Several months ago, I bought a 634A in a Junque Shoppe. Since I am getting ready to connect it to my B1 base, and since it looked pretty ratty, I decided to refinish the case. And since I was in the process, I decided to experiment a bit, and try black Appliance Epoxy instead of standard gloss or semigloss black enamel paint. I have very little experience refinishing anything, so I didn't expect it to look showroom new, and it doesn't. But it was interesting.

The first pic shows the unit as I bought it. At some point in the distance past, an uneven layer of gloppy black paint had been put on. Later the unit took a lot of wear, which abraded it through the paint, through the copper, and down to the underlying steel. Some miscellaneous beige paint splats accentuated the look.

My first task was to remove most of the gloppy paint with several sessions of old-fashioned methylene chloride stripper. Yuck, what a mess! When most of it was gone, I dry-sanded with some 150 grit, then wet-sanded with 400. The second pic shows the result. The beige paint splats are gone, and the metal is smooth to the touch, though not to the eye, which was a mistake. Inevitably, more of the copper has been exposed.

Then a couple coats of gray automotive primer, as shown in the third pic.
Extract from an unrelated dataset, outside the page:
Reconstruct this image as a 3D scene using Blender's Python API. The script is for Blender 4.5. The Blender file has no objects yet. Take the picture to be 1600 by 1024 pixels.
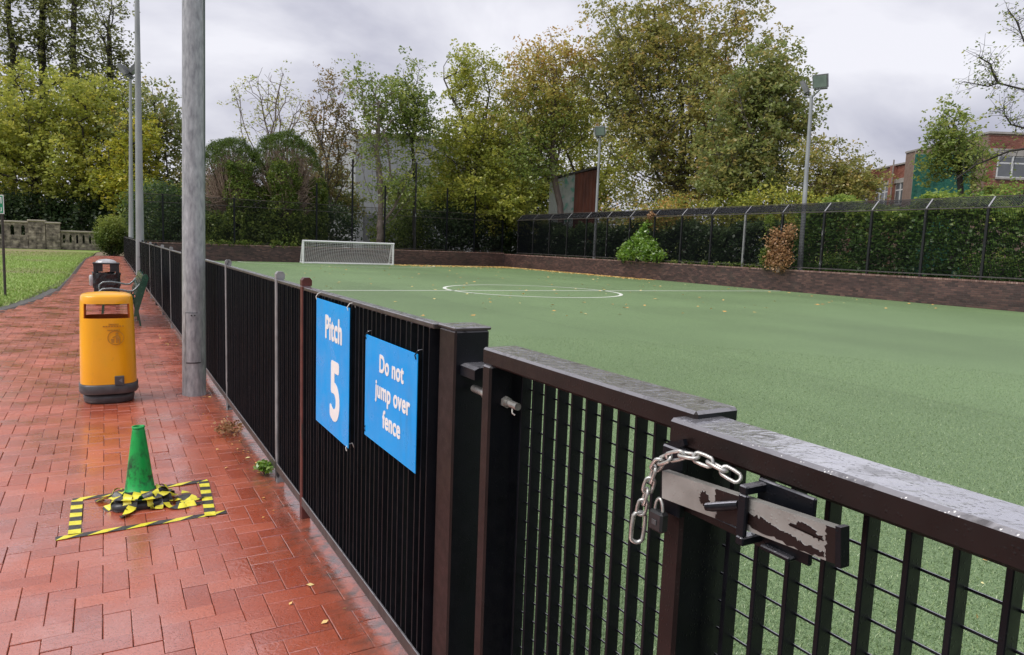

Why automotive? I happened to have a can of it on hand. I did not sand after the primer - probably should have - but this is a subset, right?

Finally about four thin coats of the Appliance Epoxy. It went on reasonably well, although some surface imperfections (due to not-quite-complete glop removal and insufficient sanding) telegraphed through.

It looks reasonably good. Subsets were never this glossy, of course, but it was an experiment. What I really wanted to know was whether Appliance Epoxy might be good on the B-1. My guess is that to get a good surface, I might have to polish it so well that a finish coat might not be needed.  Any thoughts?

Bill

Russ Kirk

#1
Hi Bill,

I 'm far from an expert at refinishing and painting,  but your job looks GREAT!  Your detailed description gives me an incentive to try painting some of my phone items this spring/summer.

Great job!

Russ....
- Russ Kirk
ATCA & TCI

Phonesrfun

From here it looks real nice.  I, too am not an expert on painting. My paint jobs are usually pitiful.

-Bill G

Dennis Markham

Bill, they took the words right out of my mouth.  It looks great from this angle.  Nice job.  I'm with Russ, it makes me want to paint a couple that I have sitting in a box.  Maybe in 3 months when it gets warm and before five months when it gets cold again. :)

Nice job.

Sargeguy

Wow, the "before" picture looks nicer than most of my subsets.
Greg Sargeant
Providence, RI
TCI /ATCA #4409

bingster

Bill, I ran into the same thing painting a D-mount.  I didn't sand the primer very well, and the paint looked sloppy as a result.  But once I put it in the oven and baked it for a while, the paint smoothed out beautifully.
= DARRIN =



Bill

Bingster -

Did you give it the oven treatment before or after the paint dried?

Bill

bingster

The paint had dried to the touch, but It probably hadn't completely cured.
= DARRIN =



RDP

Looks real good Bill but, as you said, you should always sand the primer. Not only to get out minor imperfections in it but so the base coat or single stage paint that you used adheres to it uniformly and well. Because later on as the paint finally cures it can start to peel especially around the edges and chip easily.